In searching for a unifying question-theme among the richness of these contributions, I find it in Rom Harre's essay, "Norms in Life: Problems in the Representation of Rules" (chap. 9), where he writes:
I believe that the whole discipline of psychology, as a discipline, hinges on whether we should assimilate habits to causes or to monitored actions. Nothing but confusion can arise from extending the notion of cause to cover every temporal pattern of antecedent and consequent without further qualification. (p. 158)
Recognizing Bruner's contribution to and more recent critique of the discipline's "cognitive revolution," Harre supports this critique, first of behaviourism's positivism and later of cognitive psychology's realism, in an exacting argument against computational models of mind. Since neither intentionality nor normativity, as assumed characteristic of all psychological phenomena, can be captured by such cognitive processing models, Bruner's turn towards explicating the meaning of culturally mediated narratives serves to distinguish between "rule-following" and "acting in accordance with rules" in a manner that invokes the distinction between narrative performances, or what Harre calls monitored actions, and its enabling conditions (p. 154). If monitored actions require explicit concepts of meaning and rule following in their explanation, the question remains what of the habitual of narrative conventions? Writes Harre, "one of the reasons that psychology is proved difficult to found on an agreed ontology and methodology is ... that there is no simple answer to this question" (p. 159). Although it is clear that Bruner's understanding of narratives of cultural psychology eschews all causal analysis, it remains unclear whether the habitual nature of narrative conventions admits of causal explanation in a way that does not preclude its essential cultural mediation.

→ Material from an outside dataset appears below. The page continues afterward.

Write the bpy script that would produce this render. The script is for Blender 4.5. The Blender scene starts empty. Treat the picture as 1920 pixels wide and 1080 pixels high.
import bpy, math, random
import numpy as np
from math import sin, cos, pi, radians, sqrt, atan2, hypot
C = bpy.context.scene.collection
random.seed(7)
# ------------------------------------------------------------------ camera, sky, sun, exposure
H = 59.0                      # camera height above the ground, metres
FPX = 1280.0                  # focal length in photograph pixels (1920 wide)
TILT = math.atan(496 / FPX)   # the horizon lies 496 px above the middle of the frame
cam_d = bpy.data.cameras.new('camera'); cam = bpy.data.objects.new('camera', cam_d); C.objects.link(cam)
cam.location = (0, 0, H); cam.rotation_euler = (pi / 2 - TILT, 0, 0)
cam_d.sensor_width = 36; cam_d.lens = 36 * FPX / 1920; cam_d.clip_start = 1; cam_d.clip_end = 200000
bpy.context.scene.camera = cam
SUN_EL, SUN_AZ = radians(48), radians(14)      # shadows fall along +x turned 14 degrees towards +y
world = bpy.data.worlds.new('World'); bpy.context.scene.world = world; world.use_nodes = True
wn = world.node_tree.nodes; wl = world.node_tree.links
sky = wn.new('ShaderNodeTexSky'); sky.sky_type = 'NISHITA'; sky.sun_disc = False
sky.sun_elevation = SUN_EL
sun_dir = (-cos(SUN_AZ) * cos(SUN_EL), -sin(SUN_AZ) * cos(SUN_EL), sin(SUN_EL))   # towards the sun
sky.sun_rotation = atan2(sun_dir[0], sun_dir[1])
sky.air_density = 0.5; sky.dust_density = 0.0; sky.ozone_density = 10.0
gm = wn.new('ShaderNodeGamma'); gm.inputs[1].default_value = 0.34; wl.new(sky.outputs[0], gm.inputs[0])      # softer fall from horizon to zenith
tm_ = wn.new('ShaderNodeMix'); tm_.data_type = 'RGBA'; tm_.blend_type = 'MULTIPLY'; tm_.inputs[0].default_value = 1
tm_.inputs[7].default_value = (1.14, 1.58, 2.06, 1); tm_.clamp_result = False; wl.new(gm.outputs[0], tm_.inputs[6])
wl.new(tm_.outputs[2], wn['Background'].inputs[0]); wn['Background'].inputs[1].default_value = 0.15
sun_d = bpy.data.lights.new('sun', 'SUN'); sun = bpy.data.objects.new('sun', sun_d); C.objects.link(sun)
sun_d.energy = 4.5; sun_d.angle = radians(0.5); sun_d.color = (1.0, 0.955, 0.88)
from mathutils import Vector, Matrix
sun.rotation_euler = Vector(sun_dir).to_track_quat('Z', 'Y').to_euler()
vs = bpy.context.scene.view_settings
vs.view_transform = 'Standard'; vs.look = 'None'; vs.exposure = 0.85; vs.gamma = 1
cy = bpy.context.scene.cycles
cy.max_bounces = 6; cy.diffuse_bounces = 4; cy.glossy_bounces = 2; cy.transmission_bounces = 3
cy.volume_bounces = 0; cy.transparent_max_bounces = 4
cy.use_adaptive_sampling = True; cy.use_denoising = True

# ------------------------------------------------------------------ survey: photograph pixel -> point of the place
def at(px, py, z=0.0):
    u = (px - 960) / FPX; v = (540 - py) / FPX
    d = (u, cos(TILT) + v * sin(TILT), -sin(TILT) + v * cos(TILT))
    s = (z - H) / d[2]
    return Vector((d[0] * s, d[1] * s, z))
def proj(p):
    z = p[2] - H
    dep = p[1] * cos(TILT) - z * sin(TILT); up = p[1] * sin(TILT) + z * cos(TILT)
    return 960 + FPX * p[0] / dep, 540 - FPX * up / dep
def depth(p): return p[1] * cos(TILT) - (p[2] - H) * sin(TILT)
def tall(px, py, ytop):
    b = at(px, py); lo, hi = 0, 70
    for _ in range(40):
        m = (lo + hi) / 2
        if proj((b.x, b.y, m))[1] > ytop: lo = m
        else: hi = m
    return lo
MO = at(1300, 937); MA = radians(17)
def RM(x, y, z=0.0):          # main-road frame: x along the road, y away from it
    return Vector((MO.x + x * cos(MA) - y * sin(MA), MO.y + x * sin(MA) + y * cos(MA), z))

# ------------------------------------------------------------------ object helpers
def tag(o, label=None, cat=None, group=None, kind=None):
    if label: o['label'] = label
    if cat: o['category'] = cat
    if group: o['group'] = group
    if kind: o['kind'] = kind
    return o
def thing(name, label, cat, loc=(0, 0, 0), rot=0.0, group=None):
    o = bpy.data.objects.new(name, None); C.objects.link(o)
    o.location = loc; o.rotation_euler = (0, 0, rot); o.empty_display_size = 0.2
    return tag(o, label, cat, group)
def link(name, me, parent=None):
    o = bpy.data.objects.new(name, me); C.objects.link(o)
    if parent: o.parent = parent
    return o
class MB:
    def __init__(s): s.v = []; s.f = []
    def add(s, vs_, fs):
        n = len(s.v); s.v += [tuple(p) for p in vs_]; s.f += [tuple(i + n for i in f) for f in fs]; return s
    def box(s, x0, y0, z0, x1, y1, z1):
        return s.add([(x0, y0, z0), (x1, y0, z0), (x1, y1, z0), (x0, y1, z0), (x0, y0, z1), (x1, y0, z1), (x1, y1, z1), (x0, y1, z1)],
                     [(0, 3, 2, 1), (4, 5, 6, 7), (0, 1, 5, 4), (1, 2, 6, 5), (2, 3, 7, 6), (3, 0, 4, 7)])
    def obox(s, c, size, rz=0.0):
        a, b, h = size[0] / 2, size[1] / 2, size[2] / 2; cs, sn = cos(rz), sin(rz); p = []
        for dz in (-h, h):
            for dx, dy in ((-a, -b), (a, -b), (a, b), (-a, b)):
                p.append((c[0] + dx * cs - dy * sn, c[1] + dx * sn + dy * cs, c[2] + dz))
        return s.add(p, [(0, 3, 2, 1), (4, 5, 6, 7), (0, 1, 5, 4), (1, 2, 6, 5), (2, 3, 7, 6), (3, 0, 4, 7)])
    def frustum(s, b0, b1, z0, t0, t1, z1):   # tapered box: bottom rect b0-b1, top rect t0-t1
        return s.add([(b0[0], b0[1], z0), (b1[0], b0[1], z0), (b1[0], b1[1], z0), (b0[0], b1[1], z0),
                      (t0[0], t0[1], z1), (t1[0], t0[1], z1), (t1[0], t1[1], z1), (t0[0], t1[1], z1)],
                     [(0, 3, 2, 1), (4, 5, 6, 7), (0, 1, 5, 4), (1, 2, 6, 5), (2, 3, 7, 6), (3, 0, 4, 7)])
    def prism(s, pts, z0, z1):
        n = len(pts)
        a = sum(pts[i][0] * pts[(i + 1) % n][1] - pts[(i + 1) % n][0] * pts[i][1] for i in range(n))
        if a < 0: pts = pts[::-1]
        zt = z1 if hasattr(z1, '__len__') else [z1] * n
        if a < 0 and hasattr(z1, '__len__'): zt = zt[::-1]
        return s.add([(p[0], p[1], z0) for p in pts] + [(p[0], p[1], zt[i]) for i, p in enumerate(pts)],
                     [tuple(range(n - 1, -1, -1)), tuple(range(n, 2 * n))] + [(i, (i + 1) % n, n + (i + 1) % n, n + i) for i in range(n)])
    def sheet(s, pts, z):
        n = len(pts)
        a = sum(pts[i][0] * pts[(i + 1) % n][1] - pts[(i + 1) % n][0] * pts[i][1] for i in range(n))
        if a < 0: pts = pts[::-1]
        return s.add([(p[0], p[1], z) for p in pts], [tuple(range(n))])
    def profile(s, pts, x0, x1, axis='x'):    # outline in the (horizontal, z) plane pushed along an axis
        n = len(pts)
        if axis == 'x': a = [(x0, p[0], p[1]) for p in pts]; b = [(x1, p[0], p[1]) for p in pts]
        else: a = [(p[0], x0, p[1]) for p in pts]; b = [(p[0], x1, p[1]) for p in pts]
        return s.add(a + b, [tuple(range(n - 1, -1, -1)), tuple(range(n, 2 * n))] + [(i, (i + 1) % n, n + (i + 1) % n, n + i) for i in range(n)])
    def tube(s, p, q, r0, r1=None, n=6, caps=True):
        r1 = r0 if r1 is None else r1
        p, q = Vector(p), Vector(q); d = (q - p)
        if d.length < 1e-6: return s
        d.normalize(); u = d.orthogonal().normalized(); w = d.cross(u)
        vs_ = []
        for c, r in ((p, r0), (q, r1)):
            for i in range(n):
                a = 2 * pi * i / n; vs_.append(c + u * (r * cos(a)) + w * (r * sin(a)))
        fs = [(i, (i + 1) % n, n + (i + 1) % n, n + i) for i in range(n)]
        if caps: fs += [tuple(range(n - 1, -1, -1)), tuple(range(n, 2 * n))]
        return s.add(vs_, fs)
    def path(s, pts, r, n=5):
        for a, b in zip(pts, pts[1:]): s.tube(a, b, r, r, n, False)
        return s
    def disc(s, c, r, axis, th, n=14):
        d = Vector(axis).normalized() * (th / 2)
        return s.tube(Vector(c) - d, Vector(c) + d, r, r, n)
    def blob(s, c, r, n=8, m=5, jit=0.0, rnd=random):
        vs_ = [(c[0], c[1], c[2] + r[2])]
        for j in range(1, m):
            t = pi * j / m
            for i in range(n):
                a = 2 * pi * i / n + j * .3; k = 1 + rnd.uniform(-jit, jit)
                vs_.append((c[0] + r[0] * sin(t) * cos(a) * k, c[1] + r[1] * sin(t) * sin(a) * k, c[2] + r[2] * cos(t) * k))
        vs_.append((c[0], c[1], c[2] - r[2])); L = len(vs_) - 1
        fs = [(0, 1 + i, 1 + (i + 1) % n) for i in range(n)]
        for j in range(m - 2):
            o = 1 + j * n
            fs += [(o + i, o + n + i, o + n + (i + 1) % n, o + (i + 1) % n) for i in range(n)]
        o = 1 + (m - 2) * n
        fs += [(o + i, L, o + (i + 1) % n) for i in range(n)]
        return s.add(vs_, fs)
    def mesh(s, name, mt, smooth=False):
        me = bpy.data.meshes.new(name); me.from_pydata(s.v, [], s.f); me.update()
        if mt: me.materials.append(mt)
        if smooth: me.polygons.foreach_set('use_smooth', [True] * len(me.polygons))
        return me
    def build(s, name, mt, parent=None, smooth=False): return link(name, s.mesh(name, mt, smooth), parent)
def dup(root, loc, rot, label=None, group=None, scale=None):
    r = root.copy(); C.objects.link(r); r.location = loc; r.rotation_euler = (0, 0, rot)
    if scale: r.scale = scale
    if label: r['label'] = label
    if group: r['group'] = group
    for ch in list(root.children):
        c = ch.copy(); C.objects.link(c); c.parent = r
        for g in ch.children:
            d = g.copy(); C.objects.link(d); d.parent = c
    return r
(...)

What is at issue here is the role of unobserved mental states and processes in the explanation of habitual behaviour or even, as other contributors note, of monitored performances. Bruner's cultural psychology juxtaposes the role of interpretation and of explanation - monitored performances assume that persons are agents who know the meaning and norms of the stories they tell and the conversations in which they engage, yet much of their joint doing and speaking is competently habitual. Are we to understand this habitual doing and speaking causally or interpretatively? It is Harre's claim, following Wittgenstein, that our understanding of habitual action, of narrative conventions wherein we act according to rule, must make reference to forms of life wherein the intentionality and normativity of discourses find their explicit evaluation. In whatever manner we may eventually come to understand the enabling conditions of narrative conventions - and Harre rejects the idea that their explanation resides in mental mechanisms - our explicit understanding of them necessarily invokes community standards.